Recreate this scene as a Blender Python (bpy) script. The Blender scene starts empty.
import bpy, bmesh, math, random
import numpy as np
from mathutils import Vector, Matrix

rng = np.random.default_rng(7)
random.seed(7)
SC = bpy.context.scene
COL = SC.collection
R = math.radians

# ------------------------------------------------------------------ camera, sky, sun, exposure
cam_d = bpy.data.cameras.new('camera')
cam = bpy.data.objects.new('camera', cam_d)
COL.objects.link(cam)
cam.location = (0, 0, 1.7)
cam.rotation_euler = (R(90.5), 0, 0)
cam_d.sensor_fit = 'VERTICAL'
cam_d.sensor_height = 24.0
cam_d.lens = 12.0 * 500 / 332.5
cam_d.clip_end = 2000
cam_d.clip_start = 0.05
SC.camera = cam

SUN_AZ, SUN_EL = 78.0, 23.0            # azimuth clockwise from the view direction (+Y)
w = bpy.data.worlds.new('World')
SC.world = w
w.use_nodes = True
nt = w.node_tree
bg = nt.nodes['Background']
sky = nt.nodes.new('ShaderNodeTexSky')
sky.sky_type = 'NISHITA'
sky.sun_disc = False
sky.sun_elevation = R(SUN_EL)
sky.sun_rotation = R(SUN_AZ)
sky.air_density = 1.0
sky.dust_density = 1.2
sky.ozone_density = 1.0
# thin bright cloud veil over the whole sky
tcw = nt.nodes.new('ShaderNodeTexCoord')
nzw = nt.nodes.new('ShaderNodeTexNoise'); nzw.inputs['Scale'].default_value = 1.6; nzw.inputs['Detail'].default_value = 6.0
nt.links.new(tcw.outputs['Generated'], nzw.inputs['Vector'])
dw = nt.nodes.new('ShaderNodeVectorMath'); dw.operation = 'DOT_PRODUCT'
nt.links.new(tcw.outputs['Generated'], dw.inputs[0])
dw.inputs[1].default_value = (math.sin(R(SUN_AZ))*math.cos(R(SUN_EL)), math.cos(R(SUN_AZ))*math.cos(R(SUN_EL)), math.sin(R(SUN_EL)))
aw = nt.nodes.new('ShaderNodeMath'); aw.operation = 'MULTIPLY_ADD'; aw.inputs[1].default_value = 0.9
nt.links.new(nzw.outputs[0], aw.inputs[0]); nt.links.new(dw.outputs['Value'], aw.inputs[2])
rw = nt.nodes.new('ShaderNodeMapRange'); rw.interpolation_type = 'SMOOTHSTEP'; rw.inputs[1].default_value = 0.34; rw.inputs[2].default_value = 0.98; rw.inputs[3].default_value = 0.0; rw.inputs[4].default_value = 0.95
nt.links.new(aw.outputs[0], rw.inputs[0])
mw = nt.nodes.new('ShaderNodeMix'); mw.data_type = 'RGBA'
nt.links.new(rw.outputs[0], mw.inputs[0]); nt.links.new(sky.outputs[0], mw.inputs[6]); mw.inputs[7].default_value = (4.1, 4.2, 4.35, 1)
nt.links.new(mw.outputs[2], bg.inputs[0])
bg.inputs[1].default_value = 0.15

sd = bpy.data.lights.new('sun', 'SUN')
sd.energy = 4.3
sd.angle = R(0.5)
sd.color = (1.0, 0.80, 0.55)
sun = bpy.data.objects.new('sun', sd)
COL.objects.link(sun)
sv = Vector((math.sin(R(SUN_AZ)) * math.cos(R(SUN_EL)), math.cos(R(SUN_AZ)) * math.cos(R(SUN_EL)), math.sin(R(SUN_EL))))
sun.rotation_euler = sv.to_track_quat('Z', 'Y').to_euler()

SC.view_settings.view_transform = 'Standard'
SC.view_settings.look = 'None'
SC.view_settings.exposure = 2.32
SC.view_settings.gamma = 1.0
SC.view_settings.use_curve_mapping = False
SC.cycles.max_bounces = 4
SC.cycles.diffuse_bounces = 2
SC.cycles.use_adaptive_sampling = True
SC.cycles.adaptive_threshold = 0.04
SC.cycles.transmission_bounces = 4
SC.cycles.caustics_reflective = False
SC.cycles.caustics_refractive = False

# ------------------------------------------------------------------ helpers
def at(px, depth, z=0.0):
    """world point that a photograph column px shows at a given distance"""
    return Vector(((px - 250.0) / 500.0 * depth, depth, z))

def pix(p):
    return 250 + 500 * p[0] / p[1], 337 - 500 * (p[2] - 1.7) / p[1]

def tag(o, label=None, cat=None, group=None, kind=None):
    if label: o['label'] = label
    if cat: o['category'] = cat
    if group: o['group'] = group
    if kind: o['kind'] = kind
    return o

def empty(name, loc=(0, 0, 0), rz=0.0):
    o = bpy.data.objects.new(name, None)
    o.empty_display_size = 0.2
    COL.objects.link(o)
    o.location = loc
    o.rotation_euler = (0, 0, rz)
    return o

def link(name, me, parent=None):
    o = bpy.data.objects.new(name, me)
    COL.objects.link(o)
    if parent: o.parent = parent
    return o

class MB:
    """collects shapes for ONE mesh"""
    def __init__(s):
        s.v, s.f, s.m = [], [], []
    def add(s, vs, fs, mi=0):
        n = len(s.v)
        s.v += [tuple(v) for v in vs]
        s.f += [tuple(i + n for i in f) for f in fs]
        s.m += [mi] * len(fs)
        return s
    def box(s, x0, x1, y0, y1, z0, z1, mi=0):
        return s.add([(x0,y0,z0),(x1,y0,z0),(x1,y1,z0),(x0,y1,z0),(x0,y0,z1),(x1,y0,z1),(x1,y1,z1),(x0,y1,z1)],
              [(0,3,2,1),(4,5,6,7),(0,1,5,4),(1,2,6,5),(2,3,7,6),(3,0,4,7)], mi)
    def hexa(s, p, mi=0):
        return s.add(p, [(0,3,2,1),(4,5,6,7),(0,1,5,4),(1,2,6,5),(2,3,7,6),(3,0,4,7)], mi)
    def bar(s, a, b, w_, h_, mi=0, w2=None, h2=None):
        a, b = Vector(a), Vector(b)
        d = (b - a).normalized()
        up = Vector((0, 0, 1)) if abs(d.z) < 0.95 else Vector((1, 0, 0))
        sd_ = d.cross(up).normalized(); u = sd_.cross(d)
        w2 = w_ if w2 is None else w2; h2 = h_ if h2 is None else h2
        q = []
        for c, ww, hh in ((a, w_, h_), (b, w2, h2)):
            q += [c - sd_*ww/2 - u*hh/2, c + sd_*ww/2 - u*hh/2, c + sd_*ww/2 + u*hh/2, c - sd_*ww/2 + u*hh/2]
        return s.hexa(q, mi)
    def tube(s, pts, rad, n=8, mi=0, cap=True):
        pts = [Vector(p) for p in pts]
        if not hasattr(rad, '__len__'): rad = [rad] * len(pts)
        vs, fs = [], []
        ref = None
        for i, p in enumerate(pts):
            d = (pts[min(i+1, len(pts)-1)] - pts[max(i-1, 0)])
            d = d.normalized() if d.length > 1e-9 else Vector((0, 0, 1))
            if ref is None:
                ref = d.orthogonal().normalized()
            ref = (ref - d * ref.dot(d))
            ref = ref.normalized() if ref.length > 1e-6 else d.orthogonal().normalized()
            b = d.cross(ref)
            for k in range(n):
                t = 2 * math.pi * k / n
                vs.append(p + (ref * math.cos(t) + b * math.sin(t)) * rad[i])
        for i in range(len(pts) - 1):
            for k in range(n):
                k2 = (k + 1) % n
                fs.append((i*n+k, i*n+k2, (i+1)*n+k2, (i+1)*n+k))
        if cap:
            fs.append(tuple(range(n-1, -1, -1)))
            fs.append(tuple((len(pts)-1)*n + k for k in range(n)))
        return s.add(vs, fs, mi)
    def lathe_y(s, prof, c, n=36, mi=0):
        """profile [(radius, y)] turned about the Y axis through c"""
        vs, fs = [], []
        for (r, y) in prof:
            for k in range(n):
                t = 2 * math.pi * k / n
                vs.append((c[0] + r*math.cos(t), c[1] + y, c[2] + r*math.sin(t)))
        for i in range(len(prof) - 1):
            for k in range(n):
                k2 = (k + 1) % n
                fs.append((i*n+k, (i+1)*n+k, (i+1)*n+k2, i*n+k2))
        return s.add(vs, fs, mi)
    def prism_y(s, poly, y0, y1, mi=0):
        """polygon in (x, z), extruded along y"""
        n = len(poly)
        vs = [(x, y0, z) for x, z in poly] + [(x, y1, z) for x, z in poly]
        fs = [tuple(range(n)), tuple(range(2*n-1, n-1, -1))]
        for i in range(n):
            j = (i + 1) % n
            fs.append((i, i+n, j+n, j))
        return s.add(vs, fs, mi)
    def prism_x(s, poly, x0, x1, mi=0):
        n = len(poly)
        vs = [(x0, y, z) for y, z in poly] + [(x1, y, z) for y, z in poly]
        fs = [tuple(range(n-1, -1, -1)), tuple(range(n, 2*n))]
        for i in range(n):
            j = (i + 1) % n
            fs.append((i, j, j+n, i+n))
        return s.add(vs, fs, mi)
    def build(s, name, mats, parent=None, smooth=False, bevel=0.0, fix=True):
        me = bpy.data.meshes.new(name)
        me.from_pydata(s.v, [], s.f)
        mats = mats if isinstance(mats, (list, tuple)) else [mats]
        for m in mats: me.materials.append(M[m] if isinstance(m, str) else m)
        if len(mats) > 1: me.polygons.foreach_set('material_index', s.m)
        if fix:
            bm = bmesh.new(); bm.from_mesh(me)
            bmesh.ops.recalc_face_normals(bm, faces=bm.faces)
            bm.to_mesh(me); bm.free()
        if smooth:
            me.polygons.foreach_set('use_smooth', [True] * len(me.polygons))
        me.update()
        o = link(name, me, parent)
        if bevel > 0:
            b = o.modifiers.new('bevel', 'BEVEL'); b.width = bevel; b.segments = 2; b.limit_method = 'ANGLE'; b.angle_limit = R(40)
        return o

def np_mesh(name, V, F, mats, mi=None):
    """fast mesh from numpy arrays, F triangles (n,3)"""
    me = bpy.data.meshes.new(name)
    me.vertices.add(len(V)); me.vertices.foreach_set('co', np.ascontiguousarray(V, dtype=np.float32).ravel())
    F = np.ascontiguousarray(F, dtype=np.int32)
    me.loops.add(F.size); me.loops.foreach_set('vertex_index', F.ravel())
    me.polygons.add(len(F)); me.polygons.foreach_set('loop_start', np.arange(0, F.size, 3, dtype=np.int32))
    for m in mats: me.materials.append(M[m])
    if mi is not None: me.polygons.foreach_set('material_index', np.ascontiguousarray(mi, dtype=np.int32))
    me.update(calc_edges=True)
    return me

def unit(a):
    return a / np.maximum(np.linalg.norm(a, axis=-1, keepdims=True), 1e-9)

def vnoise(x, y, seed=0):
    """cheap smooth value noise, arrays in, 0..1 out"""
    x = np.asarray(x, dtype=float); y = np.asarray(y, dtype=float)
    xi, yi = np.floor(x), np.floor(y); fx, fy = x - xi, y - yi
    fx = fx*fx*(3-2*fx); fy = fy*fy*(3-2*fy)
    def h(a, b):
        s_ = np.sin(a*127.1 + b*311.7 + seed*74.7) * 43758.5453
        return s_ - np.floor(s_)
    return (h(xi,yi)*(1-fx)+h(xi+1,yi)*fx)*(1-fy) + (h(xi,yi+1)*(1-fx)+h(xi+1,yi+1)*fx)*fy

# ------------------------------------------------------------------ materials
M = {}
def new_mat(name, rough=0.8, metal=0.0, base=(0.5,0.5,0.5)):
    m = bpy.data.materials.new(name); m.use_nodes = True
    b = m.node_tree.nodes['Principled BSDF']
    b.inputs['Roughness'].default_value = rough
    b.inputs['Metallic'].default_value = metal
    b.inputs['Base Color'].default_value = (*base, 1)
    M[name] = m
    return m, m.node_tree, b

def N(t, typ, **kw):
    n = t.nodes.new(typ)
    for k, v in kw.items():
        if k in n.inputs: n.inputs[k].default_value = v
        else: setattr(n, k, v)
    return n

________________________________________

**What is required**
Quote the listing word for word from its first line through the line in which "SC.camera = cam" appears.

**The reply**
Recreate this scene as a Blender Python (bpy) script. The Blender scene starts empty.
import bpy, bmesh, math, random
import numpy as np
from mathutils import Vector, Matrix

rng = np.random.default_rng(7)
random.seed(7)
SC = bpy.context.scene
COL = SC.collection
R = math.radians

# ------------------------------------------------------------------ camera, sky, sun, exposure
cam_d = bpy.data.cameras.new('camera')
cam = bpy.data.objects.new('camera', cam_d)
COL.objects.link(cam)
cam.location = (0, 0, 1.7)
cam.rotation_euler = (R(90.5), 0, 0)
cam_d.sensor_fit = 'VERTICAL'
cam_d.sensor_height = 24.0
cam_d.lens = 12.0 * 500 / 332.5
cam_d.clip_end = 2000
cam_d.clip_start = 0.05
SC.camera = cam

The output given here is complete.